## START
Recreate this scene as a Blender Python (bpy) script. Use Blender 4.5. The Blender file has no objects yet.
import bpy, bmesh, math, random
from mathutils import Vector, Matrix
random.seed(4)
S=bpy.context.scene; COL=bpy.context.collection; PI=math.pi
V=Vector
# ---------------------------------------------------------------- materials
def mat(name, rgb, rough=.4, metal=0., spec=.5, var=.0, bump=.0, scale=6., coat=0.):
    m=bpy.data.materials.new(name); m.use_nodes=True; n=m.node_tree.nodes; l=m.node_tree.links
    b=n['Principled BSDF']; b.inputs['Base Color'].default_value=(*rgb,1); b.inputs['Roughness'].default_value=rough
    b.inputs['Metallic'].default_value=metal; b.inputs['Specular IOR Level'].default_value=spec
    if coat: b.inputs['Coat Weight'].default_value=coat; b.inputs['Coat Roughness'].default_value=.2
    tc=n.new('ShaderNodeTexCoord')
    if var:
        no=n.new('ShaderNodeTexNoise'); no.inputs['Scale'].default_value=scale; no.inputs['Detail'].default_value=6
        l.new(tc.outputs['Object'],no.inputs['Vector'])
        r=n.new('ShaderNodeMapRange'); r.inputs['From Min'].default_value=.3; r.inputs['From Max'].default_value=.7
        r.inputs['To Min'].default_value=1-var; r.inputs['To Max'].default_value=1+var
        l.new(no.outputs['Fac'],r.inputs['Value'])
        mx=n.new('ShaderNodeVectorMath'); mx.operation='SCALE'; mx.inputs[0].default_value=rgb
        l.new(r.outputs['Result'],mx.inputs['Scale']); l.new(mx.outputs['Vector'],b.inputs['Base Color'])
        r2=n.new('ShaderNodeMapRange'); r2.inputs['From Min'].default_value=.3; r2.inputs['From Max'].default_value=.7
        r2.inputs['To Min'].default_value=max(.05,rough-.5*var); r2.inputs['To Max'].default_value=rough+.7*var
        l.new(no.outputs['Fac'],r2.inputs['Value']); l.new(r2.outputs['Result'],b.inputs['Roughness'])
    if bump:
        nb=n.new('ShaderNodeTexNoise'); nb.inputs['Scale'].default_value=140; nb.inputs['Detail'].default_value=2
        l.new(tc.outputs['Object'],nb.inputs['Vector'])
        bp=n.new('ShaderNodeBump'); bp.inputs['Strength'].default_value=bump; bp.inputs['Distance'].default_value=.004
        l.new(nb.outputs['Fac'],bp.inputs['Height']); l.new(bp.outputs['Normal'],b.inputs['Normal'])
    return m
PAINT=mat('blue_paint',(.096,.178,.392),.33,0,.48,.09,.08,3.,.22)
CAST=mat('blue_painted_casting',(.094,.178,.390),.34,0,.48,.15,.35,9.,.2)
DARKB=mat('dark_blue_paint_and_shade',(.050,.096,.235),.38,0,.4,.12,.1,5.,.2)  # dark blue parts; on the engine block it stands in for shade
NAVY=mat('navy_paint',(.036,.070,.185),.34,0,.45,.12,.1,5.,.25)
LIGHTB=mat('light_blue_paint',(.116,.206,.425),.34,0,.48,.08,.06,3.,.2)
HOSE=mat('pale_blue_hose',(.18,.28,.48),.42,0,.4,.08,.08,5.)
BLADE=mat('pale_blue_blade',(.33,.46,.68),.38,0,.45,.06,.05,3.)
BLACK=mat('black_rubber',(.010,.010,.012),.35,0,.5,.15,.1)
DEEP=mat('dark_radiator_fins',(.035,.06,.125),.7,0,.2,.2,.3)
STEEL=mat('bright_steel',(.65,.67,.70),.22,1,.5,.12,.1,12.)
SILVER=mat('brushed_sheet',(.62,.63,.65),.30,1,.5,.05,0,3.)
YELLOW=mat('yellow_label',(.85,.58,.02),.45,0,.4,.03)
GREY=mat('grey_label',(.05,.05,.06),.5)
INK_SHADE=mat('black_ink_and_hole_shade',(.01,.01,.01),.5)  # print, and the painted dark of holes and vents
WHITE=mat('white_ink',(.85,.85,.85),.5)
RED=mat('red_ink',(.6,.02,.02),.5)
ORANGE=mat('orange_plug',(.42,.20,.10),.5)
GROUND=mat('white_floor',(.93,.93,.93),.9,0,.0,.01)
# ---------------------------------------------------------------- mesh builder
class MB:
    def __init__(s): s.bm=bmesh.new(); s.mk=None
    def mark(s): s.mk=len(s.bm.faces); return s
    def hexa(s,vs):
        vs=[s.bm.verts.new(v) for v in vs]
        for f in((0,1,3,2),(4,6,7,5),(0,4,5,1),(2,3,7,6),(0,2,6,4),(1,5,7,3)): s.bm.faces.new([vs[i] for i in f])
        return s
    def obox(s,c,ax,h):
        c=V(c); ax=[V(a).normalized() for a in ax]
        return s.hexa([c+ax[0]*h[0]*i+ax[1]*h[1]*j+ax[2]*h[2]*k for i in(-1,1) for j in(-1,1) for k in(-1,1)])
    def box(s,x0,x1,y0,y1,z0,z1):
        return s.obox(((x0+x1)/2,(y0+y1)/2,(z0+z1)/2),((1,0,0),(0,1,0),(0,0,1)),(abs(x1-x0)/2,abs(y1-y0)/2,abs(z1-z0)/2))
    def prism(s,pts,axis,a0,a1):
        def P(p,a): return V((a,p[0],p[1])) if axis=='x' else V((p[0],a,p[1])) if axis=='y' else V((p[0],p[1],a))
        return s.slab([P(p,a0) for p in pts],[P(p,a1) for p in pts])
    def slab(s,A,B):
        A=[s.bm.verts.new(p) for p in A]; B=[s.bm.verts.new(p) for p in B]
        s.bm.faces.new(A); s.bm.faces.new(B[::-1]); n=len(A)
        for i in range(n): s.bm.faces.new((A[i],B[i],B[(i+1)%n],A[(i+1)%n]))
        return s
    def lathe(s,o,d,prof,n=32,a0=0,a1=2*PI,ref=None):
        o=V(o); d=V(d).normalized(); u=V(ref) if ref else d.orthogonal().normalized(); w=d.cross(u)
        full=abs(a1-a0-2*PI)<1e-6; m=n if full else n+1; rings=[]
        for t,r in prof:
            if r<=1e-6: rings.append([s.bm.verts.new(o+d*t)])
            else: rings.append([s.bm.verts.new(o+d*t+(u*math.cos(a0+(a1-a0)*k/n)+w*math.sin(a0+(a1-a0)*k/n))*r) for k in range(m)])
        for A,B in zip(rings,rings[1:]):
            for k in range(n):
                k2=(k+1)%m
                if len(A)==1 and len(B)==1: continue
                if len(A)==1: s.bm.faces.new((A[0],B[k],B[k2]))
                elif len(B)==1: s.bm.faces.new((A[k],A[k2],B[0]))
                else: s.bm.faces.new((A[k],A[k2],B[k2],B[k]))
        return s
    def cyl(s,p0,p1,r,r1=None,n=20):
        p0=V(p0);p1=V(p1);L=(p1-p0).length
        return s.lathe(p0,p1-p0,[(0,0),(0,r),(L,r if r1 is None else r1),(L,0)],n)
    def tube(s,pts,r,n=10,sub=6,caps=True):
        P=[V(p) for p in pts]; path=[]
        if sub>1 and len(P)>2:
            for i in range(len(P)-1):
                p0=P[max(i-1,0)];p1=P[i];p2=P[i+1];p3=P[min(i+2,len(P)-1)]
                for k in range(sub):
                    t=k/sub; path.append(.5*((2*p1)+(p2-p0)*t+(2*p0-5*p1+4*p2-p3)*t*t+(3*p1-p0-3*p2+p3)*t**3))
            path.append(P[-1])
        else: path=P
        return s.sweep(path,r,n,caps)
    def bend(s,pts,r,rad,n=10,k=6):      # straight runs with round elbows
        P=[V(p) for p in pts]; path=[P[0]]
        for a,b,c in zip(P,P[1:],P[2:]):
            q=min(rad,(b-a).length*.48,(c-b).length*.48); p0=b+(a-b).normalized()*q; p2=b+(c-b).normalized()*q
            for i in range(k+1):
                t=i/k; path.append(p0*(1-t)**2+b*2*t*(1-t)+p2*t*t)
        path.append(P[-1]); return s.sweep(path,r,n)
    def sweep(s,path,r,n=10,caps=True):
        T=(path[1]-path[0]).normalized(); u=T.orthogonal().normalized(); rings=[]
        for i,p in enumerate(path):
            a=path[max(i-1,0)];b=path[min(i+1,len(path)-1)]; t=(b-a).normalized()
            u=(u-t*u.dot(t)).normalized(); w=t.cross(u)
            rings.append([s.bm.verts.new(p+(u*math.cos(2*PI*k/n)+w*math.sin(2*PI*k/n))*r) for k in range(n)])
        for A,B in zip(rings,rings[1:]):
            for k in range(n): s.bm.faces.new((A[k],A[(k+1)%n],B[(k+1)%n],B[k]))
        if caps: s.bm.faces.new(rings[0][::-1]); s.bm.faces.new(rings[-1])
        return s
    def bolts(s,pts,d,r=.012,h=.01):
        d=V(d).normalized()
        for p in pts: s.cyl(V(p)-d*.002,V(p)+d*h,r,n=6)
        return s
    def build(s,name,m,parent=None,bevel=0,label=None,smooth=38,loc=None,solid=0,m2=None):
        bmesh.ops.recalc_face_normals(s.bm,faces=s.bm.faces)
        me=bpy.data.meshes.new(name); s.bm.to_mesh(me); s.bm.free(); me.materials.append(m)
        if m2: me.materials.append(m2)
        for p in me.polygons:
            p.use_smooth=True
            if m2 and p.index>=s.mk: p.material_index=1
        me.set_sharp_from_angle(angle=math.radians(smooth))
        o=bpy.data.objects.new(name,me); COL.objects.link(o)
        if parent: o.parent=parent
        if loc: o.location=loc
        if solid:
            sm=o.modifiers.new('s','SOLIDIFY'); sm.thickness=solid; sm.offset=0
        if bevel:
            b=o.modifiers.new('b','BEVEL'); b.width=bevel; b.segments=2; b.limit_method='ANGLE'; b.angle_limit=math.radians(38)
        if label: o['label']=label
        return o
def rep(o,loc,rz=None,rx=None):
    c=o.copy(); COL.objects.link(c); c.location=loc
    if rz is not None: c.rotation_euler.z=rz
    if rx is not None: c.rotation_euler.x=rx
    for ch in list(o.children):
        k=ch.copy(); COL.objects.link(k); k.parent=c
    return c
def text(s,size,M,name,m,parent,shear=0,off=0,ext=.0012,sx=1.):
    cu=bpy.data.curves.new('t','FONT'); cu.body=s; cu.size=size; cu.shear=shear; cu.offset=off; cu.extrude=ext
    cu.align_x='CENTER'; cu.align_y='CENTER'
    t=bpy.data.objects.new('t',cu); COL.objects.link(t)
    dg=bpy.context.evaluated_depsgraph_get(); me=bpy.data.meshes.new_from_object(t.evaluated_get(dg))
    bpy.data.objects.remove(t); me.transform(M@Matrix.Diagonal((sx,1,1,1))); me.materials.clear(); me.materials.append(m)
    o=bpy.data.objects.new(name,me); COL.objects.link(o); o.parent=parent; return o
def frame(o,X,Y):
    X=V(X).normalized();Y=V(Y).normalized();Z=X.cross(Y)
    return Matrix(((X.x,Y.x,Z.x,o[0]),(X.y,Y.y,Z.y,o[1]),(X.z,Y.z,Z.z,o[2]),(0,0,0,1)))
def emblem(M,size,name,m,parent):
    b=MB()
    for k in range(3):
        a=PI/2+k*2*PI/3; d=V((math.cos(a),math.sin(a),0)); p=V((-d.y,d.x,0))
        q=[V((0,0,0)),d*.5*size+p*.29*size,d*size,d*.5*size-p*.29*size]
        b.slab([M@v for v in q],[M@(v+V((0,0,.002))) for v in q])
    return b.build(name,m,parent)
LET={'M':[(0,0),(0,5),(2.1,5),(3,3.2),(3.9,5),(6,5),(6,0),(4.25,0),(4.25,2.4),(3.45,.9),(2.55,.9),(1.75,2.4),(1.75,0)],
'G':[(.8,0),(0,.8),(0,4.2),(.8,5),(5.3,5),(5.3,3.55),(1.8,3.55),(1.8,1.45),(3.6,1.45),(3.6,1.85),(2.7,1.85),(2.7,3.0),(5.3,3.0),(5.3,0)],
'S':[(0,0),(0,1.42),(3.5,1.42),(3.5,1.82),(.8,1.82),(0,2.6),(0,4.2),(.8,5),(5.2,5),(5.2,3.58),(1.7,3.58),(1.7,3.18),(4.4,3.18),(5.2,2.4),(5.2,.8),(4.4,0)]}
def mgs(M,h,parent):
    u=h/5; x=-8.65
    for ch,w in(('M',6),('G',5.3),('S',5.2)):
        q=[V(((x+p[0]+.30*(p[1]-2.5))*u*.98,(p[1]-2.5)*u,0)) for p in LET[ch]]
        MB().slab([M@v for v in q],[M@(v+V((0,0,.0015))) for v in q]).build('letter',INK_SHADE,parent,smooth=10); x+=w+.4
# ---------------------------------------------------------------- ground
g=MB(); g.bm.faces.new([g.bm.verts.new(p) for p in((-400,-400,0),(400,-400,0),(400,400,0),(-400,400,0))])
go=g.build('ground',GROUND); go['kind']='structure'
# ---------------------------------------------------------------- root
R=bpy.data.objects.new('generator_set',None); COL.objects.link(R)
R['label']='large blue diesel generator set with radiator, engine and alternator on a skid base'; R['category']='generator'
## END
■ INSTRUCTION: Only lines with the word "objects" should be collected from the material.

■ RESULT OF THIS TASK:
Recreate this scene as a Blender Python (bpy) script. Use Blender 4.5. The Blender file has no objects yet.
        o=bpy.data.objects.new(name,me); COL.objects.link(o)
    c=o.copy(); COL.objects.link(c); c.location=loc
        k=ch.copy(); COL.objects.link(k); k.parent=c
    t=bpy.data.objects.new('t',cu); COL.objects.link(t)
    bpy.data.objects.remove(t); me.transform(M@Matrix.Diagonal((sx,1,1,1))); me.materials.clear(); me.materials.append(m)
    o=bpy.data.objects.new(name,me); COL.objects.link(o); o.parent=parent; return o
R=bpy.data.objects.new('generator_set',None); COL.objects.link(R)